Kirk's account of the secret commonwealth combines the banal with the surreal. They live in houses underground that are large and fair, lit with lamps and fires but without fuel to sustain them. They may abduct mortal women to nurse their children. Their clothing and speech is that of the country they live in. Their life span is longer than ours, but eventually they die. They have rulers and laws but no discernible religion. Moreover, unlike us, they do not have a dense, material form but have, in Kirk's words, "Bodies of congealed Air". Every Quarter they travel to fresh lodgings, a reference perhaps to the elemental tides of the seasons.

It is possible that Kirk employed seers to give him information about the dark and silent world, just as Dr.

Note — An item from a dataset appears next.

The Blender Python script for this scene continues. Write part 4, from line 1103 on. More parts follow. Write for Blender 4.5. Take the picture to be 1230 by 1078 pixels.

Dee relied upon Edward Kelly a century before. An odd story of what became of the minister of Aberfoyle remains. His successor, the Rev. Dr Grahame, describes how Robert Kirk was walking one day on a fairy hill. He collapsed and was taken for dead. After the funeral, his form was seen by a relative. The spectre urged him to go to their cousin Grahame of Duchray. Kirk was, he explained, not dead but a captive in the elemental world. His widow was pregnant and he foretold that if Duchray came to the christening, he, Robert Kirk, would appear. Duchray must then throw his dirk over the head of the apparition. If this was done, Kirk would be freed. Sure enough, the birth and the christening came. Grahame of Duchray was there, just as he had been bidden. During the ceremony the outline of the former minister could be seen. Duchray was so taken aback that he failed to throw the dirk. And the author of the Secret Commonwealth disappeared, never to be seen again.